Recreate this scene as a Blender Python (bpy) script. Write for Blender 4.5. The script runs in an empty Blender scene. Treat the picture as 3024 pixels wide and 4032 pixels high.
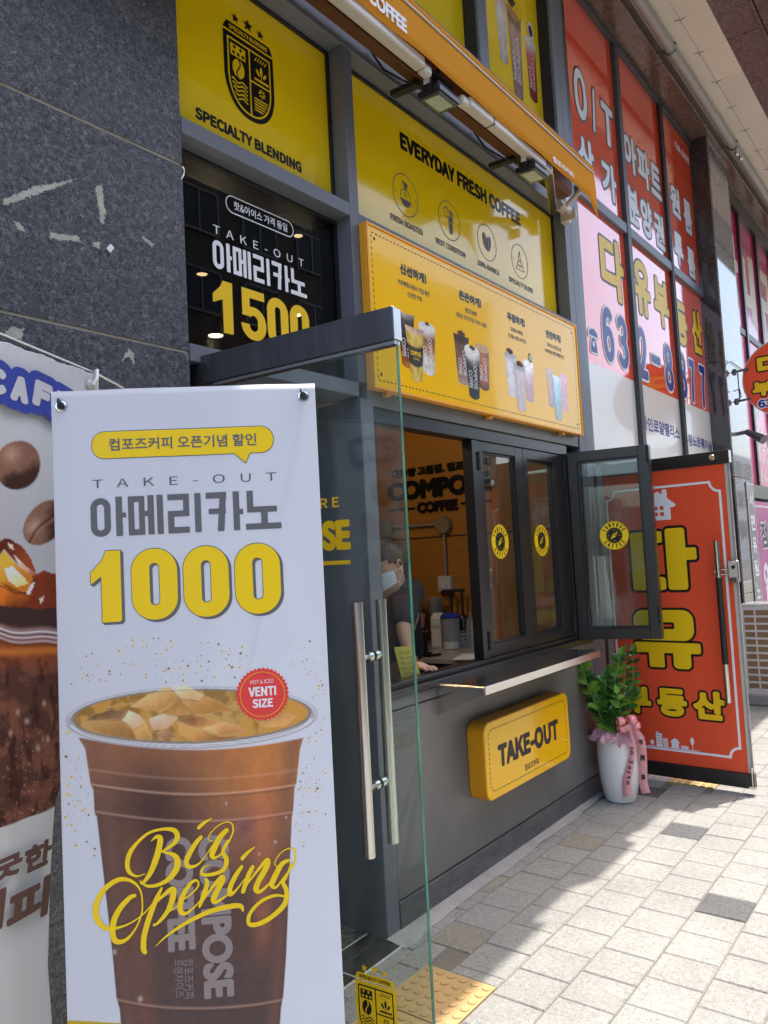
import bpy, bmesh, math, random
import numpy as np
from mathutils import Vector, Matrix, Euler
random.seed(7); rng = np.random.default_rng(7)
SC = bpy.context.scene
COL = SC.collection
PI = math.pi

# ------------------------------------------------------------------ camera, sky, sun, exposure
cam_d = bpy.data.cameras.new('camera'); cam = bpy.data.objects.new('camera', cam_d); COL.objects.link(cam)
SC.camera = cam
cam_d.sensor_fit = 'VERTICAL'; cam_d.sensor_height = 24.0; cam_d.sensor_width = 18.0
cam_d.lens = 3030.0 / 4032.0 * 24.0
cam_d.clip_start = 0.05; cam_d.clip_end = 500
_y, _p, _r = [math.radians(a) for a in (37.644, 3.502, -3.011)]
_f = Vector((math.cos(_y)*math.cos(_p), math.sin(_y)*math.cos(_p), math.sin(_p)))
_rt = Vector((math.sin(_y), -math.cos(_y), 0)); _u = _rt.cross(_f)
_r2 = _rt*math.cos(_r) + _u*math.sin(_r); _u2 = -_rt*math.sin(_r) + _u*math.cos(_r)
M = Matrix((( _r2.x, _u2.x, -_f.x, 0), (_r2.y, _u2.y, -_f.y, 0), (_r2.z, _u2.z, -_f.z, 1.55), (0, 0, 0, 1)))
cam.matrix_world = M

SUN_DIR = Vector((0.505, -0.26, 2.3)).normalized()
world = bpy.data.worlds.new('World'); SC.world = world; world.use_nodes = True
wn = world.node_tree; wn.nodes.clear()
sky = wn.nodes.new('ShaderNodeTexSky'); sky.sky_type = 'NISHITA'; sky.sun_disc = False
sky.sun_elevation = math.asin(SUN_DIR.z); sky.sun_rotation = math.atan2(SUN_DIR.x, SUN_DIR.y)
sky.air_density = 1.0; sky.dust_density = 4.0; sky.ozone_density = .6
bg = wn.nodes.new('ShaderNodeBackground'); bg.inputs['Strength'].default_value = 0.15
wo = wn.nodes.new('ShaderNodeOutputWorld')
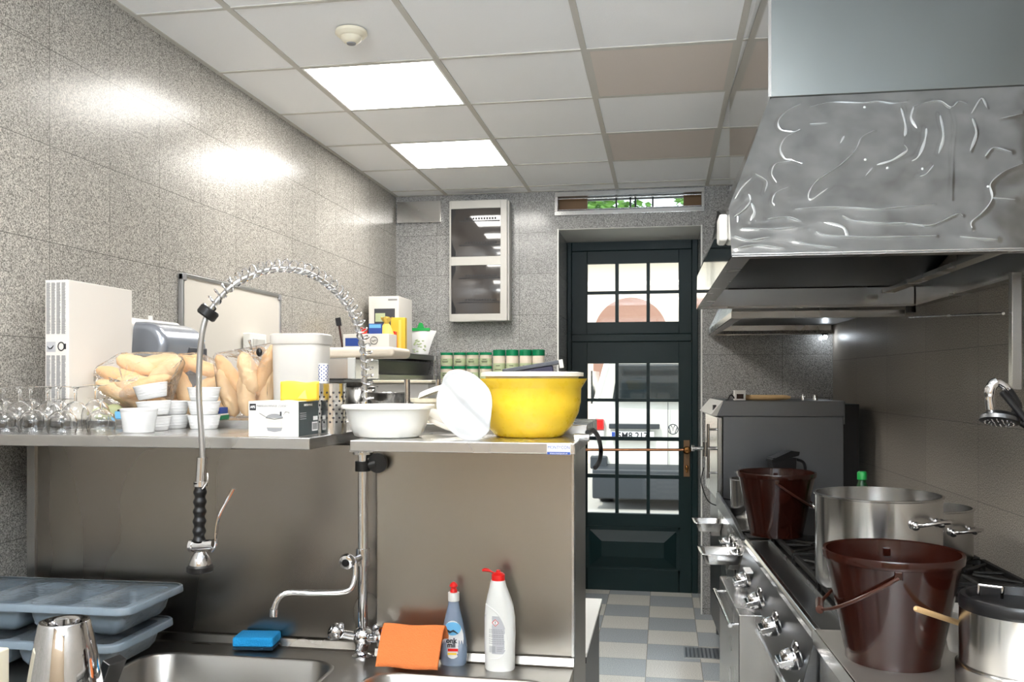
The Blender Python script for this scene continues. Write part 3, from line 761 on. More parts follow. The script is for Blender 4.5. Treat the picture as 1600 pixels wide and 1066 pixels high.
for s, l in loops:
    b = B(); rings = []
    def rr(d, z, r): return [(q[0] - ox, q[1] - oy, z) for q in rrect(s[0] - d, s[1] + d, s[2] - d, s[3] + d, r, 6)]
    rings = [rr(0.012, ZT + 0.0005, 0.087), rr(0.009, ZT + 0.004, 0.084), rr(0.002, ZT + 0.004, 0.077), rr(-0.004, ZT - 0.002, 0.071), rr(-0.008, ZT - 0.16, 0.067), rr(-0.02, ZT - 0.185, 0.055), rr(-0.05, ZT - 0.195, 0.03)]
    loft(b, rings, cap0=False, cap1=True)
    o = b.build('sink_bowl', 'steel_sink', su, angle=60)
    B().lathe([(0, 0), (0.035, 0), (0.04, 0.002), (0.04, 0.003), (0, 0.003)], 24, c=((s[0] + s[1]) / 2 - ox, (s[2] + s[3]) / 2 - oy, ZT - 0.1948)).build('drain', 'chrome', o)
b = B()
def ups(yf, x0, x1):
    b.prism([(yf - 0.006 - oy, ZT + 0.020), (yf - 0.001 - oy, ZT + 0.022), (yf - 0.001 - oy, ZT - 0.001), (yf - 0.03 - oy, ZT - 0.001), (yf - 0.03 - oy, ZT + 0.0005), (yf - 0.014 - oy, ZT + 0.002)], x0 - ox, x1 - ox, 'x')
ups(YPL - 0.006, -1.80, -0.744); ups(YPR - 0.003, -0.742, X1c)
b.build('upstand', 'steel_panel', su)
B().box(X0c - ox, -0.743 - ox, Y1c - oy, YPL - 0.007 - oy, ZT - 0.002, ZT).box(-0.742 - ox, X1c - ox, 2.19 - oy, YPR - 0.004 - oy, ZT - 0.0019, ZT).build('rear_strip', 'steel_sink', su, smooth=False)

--

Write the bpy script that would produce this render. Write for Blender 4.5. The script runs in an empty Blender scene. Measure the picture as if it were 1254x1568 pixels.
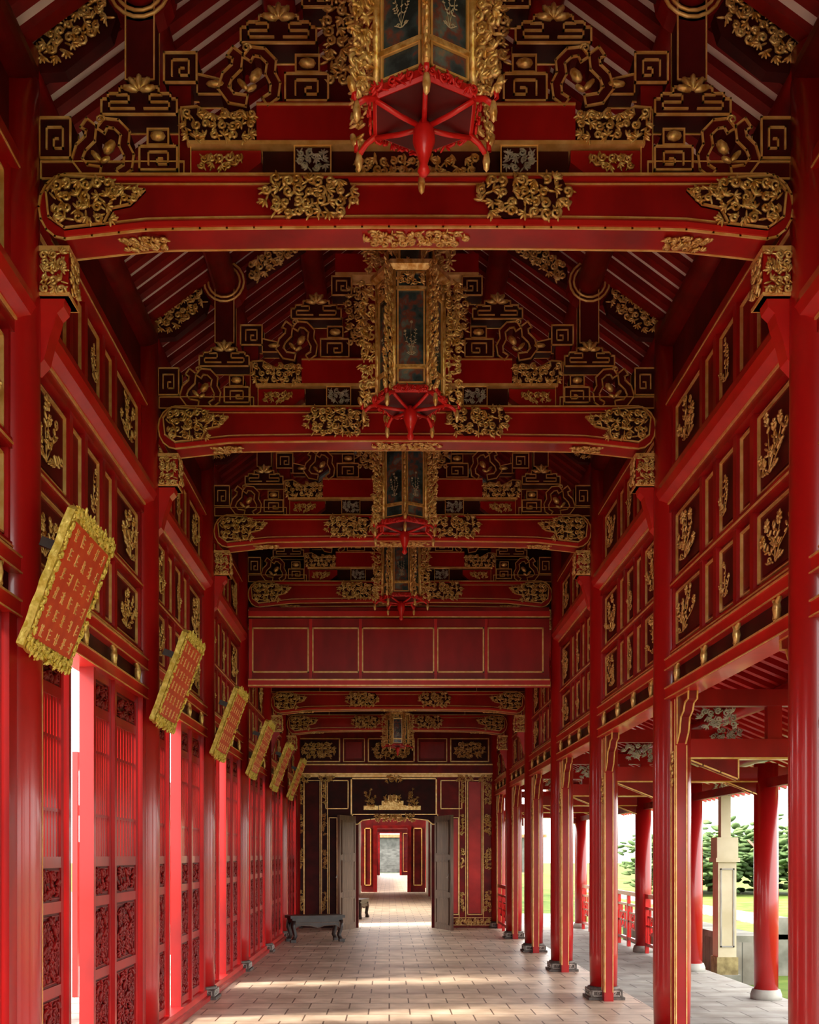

==

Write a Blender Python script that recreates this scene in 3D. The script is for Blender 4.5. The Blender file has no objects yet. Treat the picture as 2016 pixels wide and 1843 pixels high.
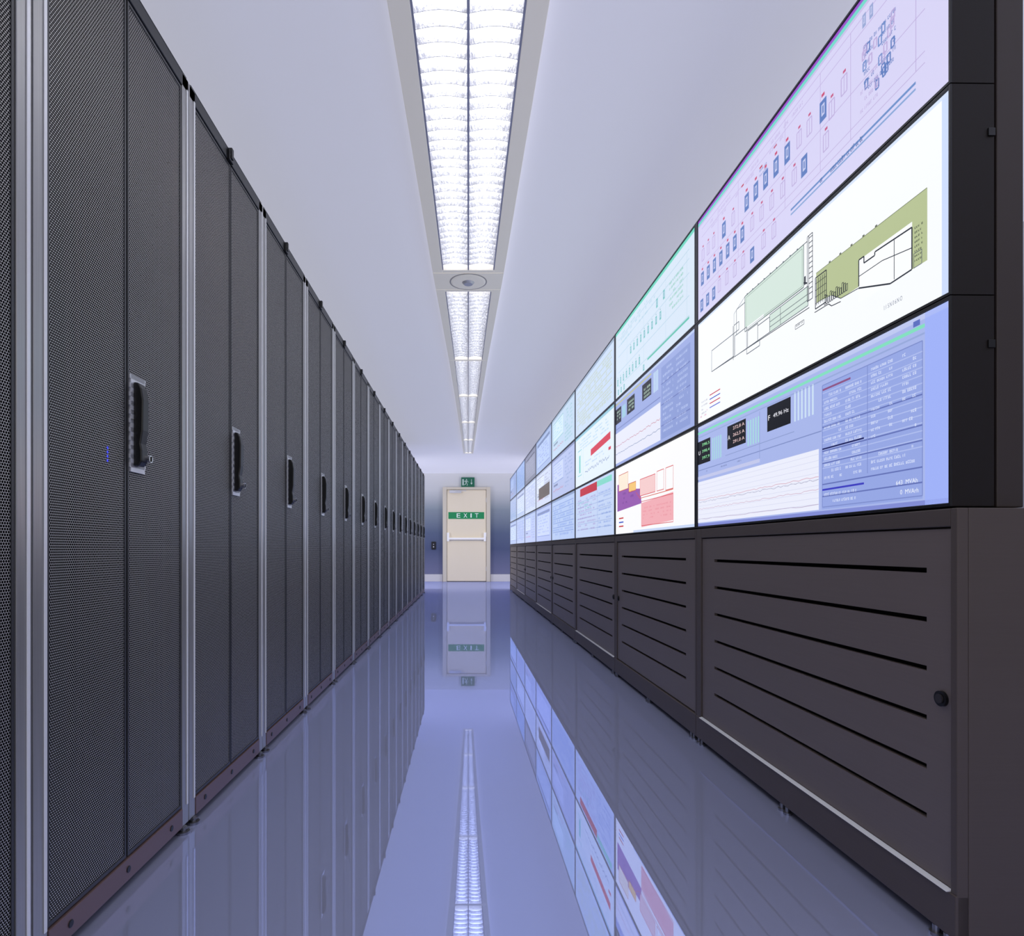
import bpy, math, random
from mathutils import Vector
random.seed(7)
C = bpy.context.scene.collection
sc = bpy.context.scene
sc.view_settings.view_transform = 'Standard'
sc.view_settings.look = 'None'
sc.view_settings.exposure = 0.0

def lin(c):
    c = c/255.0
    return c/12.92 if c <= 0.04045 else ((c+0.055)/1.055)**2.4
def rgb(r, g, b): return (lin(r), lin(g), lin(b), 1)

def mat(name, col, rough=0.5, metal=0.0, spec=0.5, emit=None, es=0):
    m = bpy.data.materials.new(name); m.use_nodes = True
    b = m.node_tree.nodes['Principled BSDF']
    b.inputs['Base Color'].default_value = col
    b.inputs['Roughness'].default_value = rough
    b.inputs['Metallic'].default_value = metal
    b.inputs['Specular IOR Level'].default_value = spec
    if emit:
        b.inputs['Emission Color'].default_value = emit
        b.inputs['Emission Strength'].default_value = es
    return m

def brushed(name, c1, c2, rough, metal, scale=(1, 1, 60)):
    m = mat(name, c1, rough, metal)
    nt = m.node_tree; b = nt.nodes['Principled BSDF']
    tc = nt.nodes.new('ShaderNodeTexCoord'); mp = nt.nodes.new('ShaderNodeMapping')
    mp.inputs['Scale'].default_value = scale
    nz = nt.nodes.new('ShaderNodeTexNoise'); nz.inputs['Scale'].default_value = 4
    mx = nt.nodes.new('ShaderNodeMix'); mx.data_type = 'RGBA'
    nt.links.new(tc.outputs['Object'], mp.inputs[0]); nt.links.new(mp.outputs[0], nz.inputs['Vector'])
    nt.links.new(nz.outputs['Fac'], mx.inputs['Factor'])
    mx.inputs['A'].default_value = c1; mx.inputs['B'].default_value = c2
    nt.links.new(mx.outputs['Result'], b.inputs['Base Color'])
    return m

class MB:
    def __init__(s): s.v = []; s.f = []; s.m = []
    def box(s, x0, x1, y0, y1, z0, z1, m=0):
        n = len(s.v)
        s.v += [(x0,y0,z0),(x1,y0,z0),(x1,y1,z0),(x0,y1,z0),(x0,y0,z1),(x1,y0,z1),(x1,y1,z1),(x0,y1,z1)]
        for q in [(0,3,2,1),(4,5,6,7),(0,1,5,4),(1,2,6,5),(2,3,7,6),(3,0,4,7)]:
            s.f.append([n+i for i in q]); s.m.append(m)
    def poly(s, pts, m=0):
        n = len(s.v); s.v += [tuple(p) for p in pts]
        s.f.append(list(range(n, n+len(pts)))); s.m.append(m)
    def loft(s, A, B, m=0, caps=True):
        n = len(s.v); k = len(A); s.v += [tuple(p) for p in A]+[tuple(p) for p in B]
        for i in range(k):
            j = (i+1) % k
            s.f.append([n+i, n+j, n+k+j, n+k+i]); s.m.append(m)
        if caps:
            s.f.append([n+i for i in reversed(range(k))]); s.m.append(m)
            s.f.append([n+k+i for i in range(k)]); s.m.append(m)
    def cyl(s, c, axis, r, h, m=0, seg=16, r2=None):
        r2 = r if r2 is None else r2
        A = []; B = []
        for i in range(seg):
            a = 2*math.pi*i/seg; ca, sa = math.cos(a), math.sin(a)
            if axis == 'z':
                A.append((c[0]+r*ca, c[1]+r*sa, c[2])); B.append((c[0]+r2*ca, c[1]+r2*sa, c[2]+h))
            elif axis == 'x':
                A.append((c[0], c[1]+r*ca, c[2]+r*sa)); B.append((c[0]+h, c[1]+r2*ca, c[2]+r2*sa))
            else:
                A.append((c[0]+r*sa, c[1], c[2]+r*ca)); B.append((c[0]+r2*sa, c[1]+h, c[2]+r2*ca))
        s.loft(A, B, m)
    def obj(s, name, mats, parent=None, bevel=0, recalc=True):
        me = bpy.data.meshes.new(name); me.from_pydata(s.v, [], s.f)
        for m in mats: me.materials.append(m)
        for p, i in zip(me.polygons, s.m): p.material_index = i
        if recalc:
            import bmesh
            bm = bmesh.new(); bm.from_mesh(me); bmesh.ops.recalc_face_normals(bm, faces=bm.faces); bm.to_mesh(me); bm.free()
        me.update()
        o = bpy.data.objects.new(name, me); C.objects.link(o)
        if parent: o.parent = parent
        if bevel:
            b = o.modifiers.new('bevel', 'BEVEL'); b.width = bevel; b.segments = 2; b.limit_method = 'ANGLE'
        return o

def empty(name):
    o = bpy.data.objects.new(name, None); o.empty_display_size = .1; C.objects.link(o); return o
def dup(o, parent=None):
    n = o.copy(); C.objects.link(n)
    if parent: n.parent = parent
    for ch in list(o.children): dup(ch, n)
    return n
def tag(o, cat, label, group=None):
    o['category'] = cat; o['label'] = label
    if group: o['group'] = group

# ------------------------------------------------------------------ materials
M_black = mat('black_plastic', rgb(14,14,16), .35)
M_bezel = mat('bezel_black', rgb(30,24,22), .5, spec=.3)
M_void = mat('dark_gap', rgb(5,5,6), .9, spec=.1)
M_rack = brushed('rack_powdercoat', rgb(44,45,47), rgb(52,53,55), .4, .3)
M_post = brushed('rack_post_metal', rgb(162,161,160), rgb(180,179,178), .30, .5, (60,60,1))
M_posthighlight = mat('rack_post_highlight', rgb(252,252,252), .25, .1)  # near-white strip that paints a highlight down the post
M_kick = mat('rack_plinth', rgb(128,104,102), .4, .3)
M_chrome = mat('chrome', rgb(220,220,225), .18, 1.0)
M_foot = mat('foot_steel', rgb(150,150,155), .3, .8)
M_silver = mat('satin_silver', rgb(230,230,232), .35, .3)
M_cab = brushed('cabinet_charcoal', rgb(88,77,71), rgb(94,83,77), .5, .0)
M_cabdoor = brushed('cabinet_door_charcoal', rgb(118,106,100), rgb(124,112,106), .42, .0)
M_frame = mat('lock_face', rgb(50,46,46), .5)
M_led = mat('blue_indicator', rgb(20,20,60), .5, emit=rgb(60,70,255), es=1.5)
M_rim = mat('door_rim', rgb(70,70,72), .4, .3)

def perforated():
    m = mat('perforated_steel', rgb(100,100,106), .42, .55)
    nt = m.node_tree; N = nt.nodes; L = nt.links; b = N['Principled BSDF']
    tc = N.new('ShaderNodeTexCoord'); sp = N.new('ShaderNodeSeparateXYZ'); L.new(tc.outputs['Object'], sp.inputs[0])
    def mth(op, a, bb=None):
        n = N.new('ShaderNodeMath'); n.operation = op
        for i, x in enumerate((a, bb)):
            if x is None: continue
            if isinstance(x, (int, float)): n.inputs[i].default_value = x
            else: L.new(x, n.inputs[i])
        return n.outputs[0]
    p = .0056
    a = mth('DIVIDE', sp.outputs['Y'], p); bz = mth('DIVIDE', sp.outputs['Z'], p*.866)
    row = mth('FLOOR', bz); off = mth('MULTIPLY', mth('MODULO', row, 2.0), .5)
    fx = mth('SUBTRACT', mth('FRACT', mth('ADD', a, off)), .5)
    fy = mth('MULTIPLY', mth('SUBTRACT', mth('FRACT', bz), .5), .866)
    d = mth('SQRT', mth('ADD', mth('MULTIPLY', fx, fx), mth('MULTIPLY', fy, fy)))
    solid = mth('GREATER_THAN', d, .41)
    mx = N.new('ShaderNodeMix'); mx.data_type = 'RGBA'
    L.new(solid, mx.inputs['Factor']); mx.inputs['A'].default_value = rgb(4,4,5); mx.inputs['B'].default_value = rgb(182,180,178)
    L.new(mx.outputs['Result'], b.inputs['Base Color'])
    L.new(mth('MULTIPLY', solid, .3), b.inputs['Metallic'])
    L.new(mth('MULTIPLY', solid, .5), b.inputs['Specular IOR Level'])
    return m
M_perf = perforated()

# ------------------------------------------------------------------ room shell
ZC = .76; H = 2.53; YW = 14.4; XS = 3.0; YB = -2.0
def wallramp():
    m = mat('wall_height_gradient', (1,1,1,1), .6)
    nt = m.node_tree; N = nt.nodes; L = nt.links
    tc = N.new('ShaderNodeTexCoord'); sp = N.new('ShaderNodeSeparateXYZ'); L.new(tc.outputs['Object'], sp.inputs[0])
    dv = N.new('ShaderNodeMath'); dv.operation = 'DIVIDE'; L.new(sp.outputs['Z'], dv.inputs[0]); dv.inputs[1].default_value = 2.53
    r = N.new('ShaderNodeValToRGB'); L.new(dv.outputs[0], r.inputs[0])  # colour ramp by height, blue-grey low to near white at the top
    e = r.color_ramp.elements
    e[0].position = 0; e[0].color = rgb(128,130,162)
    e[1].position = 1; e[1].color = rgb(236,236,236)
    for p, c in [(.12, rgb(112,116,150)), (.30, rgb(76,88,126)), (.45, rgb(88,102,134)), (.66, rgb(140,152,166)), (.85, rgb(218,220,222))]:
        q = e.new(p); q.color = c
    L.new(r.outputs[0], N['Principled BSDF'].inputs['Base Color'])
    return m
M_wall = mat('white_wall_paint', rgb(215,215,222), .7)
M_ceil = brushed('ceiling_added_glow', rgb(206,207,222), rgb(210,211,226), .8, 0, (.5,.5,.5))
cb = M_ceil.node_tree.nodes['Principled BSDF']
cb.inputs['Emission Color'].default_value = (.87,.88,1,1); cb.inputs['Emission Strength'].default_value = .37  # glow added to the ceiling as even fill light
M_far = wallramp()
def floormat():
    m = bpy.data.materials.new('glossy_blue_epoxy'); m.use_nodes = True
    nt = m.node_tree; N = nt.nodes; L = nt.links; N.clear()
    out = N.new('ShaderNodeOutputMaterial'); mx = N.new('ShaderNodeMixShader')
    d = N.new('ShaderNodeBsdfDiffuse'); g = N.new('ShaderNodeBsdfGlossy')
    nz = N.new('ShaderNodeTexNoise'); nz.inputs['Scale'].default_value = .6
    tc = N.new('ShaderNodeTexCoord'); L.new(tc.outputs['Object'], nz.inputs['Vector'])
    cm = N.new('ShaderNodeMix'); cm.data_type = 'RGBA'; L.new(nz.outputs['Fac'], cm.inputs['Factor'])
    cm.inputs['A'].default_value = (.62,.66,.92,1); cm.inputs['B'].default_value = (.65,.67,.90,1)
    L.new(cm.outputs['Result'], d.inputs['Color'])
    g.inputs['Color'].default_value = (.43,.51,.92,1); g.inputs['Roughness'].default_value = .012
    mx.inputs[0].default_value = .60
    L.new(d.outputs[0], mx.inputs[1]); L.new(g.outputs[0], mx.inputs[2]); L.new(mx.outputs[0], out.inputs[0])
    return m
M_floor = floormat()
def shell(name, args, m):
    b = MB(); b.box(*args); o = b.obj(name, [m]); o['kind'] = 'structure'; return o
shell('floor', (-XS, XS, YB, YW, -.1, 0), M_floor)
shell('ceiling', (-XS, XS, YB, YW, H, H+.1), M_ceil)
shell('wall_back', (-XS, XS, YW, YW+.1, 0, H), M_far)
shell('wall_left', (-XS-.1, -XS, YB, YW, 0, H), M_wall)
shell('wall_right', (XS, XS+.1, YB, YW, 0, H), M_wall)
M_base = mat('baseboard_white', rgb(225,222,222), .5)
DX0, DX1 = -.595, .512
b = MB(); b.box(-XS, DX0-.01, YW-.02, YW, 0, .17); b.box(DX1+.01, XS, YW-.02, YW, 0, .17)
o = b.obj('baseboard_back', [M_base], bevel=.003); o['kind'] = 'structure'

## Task
Give back, exactly as written, each line from the one that contains "r = N.new('ShaderNodeValToRGB');" through the one that contains "cb.inputs['Emission Color'].default_value = (.87,.88,1,1);".

## Response to this task
    r = N.new('ShaderNodeValToRGB'); L.new(dv.outputs[0], r.inputs[0])  # colour ramp by height, blue-grey low to near white at the top
    e = r.color_ramp.elements
    e[0].position = 0; e[0].color = rgb(128,130,162)
    e[1].position = 1; e[1].color = rgb(236,236,236)
    for p, c in [(.12, rgb(112,116,150)), (.30, rgb(76,88,126)), (.45, rgb(88,102,134)), (.66, rgb(140,152,166)), (.85, rgb(218,220,222))]:
        q = e.new(p); q.color = c
    L.new(r.outputs[0], N['Principled BSDF'].inputs['Base Color'])
    return m
M_wall = mat('white_wall_paint', rgb(215,215,222), .7)
M_ceil = brushed('ceiling_added_glow', rgb(206,207,222), rgb(210,211,226), .8, 0, (.5,.5,.5))
cb = M_ceil.node_tree.nodes['Principled BSDF']
cb.inputs['Emission Color'].default_value = (.87,.88,1,1); cb.inputs['Emission Strength'].default_value = .37  # glow added to the ceiling as even fill light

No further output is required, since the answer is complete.